- Your goal:
Within the material below, find each line bearing the word "this" and present it.

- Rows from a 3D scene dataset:
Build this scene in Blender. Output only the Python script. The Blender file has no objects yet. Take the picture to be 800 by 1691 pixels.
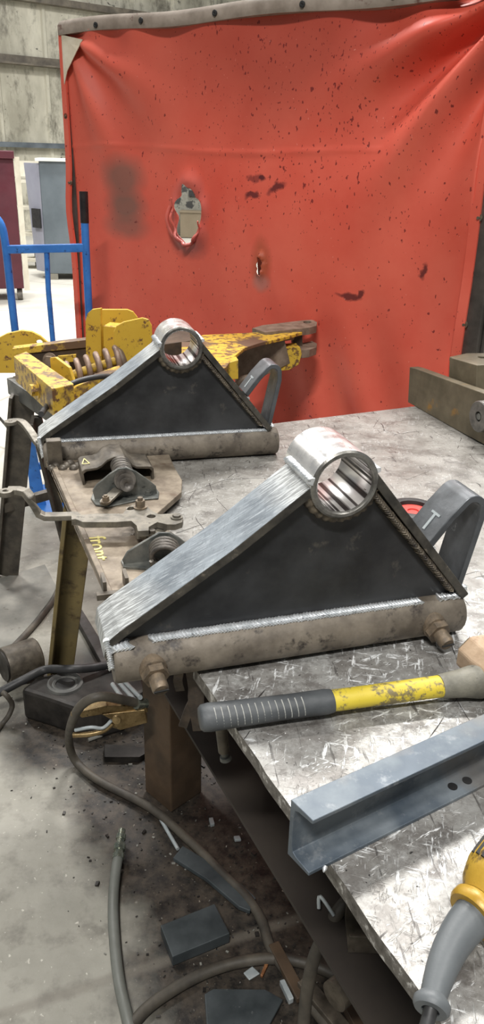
import bpy, bmesh, math, random
from mathutils import Vector, Matrix, noise
from mathutils.geometry import tessellate_polygon
random.seed(7)
S = bpy.context.scene
COL = S.collection
R = math.radians
# ---------------------------------------------------------------- camera
FPX, PITCH, ROLL, EYE = 1320.0, R(24.0), R(-1.5), 1.6
cam = bpy.data.objects.new('camera', bpy.data.cameras.new('camera')); COL.objects.link(cam); S.camera = cam
cam.data.sensor_fit = 'VERTICAL'; cam.data.sensor_height = 36.0
cam.data.lens = FPX * 36.0 / 1691.0
cam.data.clip_start = .02; cam.data.clip_end = 200
fw = Vector((0, math.cos(PITCH), -math.sin(PITCH))); up0 = Vector((0, math.sin(PITCH), math.cos(PITCH))); rt0 = Vector((1, 0, 0))
cr, sr = math.cos(ROLL), math.sin(ROLL)
rt = rt0 * cr - up0 * sr * 1.0; up = rt0 * sr + up0 * cr
# image x' = cr*x - sr*y ; y' = sr*x + cr*y
cam.matrix_world = Matrix(((rt.x, up.x, -fw.x, 0), (rt.y, up.y, -fw.y, 0), (rt.z, up.z, -fw.z, EYE), (0, 0, 0, 1)))
CAMP = Vector((0, 0, EYE))
# ---------------------------------------------------------------- world and lights
w = bpy.data.worlds.new('shop_air'); S.world = w; w.use_nodes = True
bg = w.node_tree.nodes['Background']; bg.inputs[0].default_value = (.93, .97, 1.0, 1); bg.inputs[1].default_value = .24
def area(name, loc, size, sizey, power, target=None, col=(1, .98, .95)):
    d = bpy.data.lights.new(name, 'AREA'); d.shape = 'RECTANGLE'; d.size = size; d.size_y = sizey; d.energy = power; d.color = col
    o = bpy.data.objects.new(name, d); COL.objects.link(o); o.location = loc
    if target: o.rotation_euler = (Vector(target) - Vector(loc)).to_track_quat('-Z', 'Y').to_euler()
    return o
area('bay_light', (0.9, 5.2, 6.5), 1.6, .4, 620)
area('bay_light', (-2.2, 4.6, 6.5), 1.3, .35, 260)
area('bay_light', (2.6, 1.0, 6.5), 1.3, .35, 160)
area('bay_light', (-0.8, -2.8, 6.5), 1.6, .35, 620)
area('bay_light', (3.5, 9.5, 6.5), 1.3, .35, 380)
area('bay_light', (-2.5, 10.0, 6.5), 1.3, .35, 400)
area('bay_light', (-7.0, 10.0, 6.5), 1.3, .35, 500)
area('bay_light', (0.5, 15.0, 6.5), 1.3, .35, 500)
S.view_settings.view_transform = 'Standard'; S.view_settings.look = 'None'
S.view_settings.gamma = 1; S.view_settings.use_curve_mapping = False
S.view_settings.exposure = -0.2

# ---------------------------------------------------------------- pixel helpers (a pixel of the photo to a point on a real plane)
def ray(px, py):
    x = (px - 400) / FPX; y = (845.5 - py) / FPX
    return rt * x + up * y + fw
def P(px, py, z=.9):
    d = ray(px, py); return CAMP + d * ((z - EYE) / d.z)
def Q(px, py, Y):
    d = ray(px, py); return CAMP + d * (Y / d.y)
def V(px, py, p0, yaw):
    n = Vector((-math.sin(yaw), math.cos(yaw), 0)); d = ray(px, py)
    return CAMP + d * (((Vector(p0) - CAMP).dot(n)) / d.dot(n))
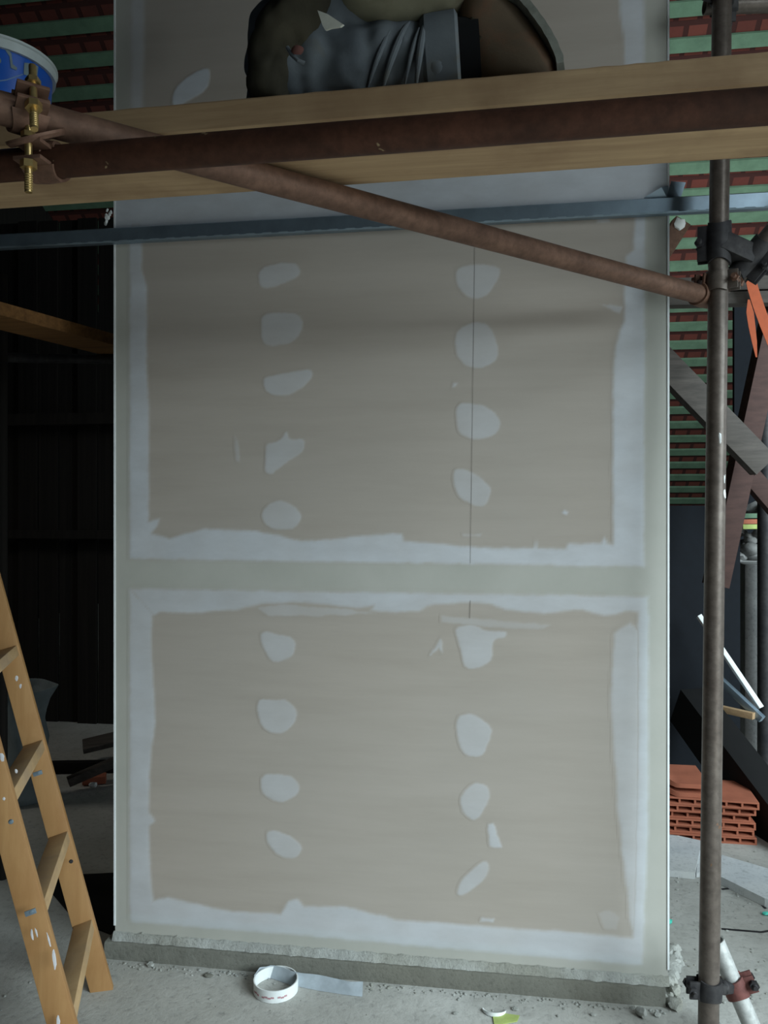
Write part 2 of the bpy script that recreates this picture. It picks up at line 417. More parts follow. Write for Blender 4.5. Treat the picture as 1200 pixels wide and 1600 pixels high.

- Answer in full:
Build this scene in Blender. Output only the Python script. The Blender file has no objects yet. Take the picture to be 800 by 1691 pixels.
Write part 2 of the bpy script that recreates this picture. It picks up at line 417. More parts follow. Write for Blender 4.5. Treat the picture as 1200 pixels wide and 1600 pixels high.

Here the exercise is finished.